■ **Task requirements**:
Write out again, exactly as they appear, the lines from the line with "Build this scene" through the line with "bpy.context.scene.camera = cam". Do not include any pictures.

■ **Available records**:
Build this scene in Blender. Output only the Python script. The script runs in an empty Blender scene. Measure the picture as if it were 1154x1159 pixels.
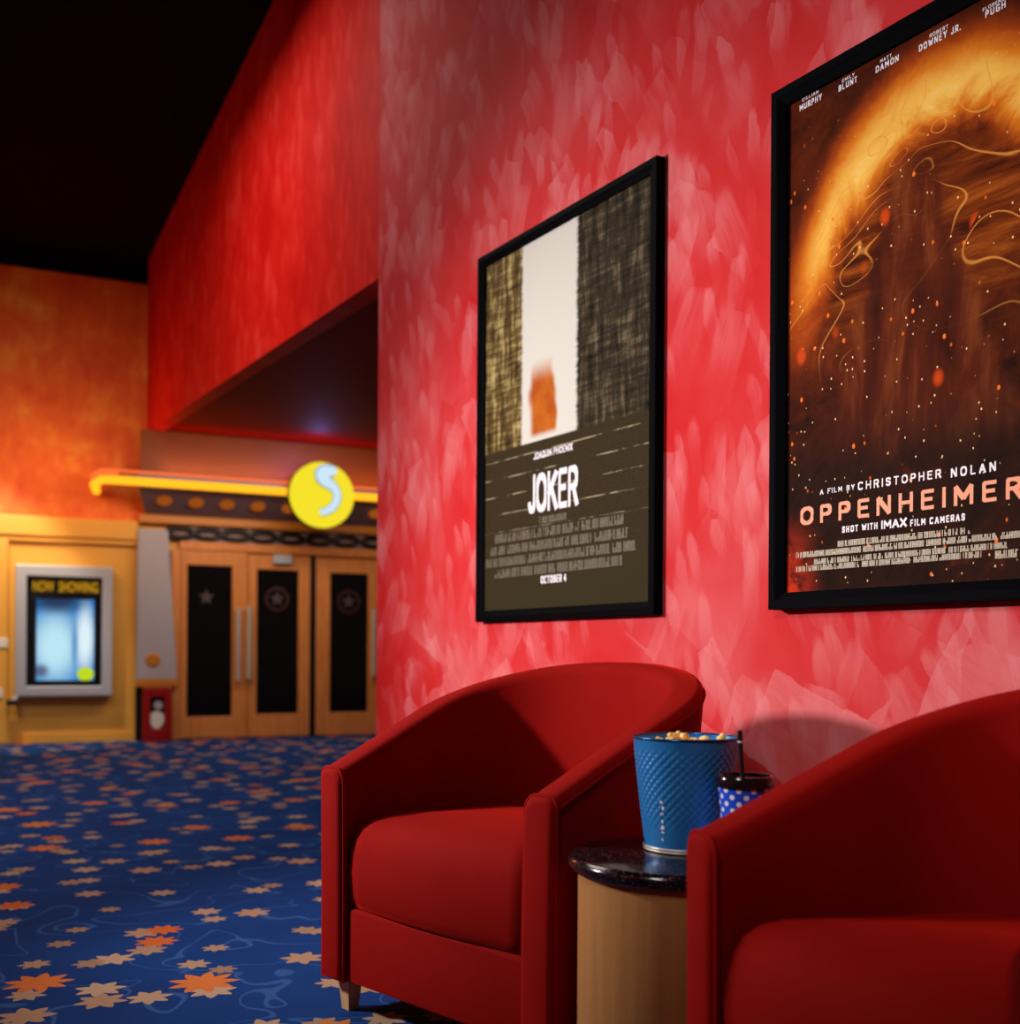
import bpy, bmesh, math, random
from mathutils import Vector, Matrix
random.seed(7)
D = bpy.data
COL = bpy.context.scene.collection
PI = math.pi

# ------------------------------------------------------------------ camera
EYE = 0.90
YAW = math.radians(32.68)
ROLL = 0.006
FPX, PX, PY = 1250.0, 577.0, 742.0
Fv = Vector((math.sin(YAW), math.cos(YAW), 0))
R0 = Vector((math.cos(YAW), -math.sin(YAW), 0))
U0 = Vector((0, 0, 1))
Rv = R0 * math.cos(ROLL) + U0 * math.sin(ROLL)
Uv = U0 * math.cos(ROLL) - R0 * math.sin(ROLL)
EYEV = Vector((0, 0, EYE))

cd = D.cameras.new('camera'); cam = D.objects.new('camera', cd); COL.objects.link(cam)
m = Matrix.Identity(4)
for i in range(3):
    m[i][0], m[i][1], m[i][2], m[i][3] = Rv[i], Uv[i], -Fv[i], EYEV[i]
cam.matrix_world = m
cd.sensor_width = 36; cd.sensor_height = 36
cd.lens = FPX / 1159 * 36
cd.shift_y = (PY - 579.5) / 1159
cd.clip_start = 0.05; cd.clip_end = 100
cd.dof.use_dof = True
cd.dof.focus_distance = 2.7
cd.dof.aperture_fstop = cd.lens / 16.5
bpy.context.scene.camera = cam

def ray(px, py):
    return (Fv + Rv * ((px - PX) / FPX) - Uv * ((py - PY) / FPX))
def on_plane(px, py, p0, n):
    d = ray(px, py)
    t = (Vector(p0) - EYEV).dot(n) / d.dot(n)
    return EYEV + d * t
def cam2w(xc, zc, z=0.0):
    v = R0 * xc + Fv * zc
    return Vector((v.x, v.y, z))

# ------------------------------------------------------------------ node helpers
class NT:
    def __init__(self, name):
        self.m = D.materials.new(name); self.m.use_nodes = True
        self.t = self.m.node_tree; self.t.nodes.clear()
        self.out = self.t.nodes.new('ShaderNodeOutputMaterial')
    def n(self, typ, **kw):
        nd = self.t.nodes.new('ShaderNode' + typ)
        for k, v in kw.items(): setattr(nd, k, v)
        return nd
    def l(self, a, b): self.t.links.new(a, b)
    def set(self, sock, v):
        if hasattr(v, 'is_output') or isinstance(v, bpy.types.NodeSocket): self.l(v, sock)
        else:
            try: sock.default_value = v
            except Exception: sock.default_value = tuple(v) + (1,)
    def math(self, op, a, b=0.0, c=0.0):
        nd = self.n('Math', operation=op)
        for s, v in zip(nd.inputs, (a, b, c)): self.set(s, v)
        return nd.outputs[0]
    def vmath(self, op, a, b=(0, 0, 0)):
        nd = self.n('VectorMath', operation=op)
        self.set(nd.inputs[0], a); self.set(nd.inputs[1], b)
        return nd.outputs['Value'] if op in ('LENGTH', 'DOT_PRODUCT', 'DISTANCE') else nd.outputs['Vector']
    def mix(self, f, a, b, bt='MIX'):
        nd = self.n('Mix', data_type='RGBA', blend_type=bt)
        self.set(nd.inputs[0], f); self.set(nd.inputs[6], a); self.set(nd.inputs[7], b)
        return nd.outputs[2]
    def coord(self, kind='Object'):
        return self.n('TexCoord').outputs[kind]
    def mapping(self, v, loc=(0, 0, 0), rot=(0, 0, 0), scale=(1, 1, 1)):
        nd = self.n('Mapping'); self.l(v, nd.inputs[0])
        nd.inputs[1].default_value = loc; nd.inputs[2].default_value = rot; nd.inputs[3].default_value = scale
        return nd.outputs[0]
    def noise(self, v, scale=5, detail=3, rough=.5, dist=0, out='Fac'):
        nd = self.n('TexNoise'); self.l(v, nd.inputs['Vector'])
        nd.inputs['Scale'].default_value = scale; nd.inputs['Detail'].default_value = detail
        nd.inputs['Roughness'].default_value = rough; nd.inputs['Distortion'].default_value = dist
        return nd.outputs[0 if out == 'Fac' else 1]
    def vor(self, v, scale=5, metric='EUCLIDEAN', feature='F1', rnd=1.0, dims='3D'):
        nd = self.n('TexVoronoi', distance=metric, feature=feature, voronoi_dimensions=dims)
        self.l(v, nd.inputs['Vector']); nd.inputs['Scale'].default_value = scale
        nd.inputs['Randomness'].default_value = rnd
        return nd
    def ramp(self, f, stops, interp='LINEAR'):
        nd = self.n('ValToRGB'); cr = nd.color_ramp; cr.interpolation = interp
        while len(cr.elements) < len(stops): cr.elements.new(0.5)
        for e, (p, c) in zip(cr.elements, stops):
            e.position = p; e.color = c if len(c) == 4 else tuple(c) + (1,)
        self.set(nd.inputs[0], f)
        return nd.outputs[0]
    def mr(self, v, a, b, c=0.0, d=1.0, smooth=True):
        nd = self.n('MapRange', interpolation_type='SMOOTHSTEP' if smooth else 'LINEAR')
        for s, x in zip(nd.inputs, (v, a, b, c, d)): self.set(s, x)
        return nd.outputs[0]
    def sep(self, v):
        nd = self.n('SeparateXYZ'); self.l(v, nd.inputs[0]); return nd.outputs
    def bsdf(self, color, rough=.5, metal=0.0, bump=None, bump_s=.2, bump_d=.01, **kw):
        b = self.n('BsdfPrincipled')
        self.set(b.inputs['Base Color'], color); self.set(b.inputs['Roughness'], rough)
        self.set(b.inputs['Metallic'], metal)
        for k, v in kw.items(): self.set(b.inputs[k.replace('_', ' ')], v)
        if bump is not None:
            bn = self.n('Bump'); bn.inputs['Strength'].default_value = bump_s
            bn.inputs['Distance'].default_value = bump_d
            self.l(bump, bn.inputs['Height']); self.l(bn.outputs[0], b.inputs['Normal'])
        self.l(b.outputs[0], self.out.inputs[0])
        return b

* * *

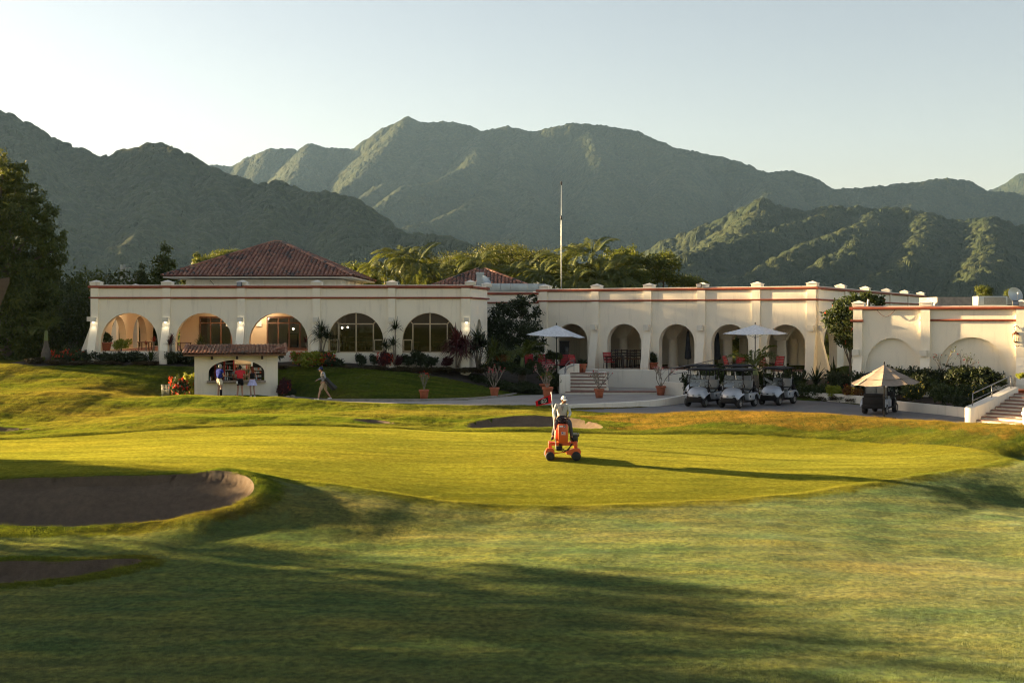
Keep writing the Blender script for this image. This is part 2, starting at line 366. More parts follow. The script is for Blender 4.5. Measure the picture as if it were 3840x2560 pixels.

■ **Exercise answer**:
Build this scene in Blender. Output only the Python script. The script runs in an empty Blender scene. Measure the picture as if it were 1154x1159 pixels.
import bpy, bmesh, math, random
from mathutils import Vector, Matrix
random.seed(7)
D = bpy.data
COL = bpy.context.scene.collection
PI = math.pi

# ------------------------------------------------------------------ camera
EYE = 0.90
YAW = math.radians(32.68)
ROLL = 0.006
FPX, PX, PY = 1250.0, 577.0, 742.0
Fv = Vector((math.sin(YAW), math.cos(YAW), 0))
R0 = Vector((math.cos(YAW), -math.sin(YAW), 0))
U0 = Vector((0, 0, 1))
Rv = R0 * math.cos(ROLL) + U0 * math.sin(ROLL)
Uv = U0 * math.cos(ROLL) - R0 * math.sin(ROLL)
EYEV = Vector((0, 0, EYE))

cd = D.cameras.new('camera'); cam = D.objects.new('camera', cd); COL.objects.link(cam)
m = Matrix.Identity(4)
for i in range(3):
    m[i][0], m[i][1], m[i][2], m[i][3] = Rv[i], Uv[i], -Fv[i], EYEV[i]
cam.matrix_world = m
cd.sensor_width = 36; cd.sensor_height = 36
cd.lens = FPX / 1159 * 36
cd.shift_y = (PY - 579.5) / 1159
cd.clip_start = 0.05; cd.clip_end = 100
cd.dof.use_dof = True
cd.dof.focus_distance = 2.7
cd.dof.aperture_fstop = cd.lens / 16.5
bpy.context.scene.camera = cam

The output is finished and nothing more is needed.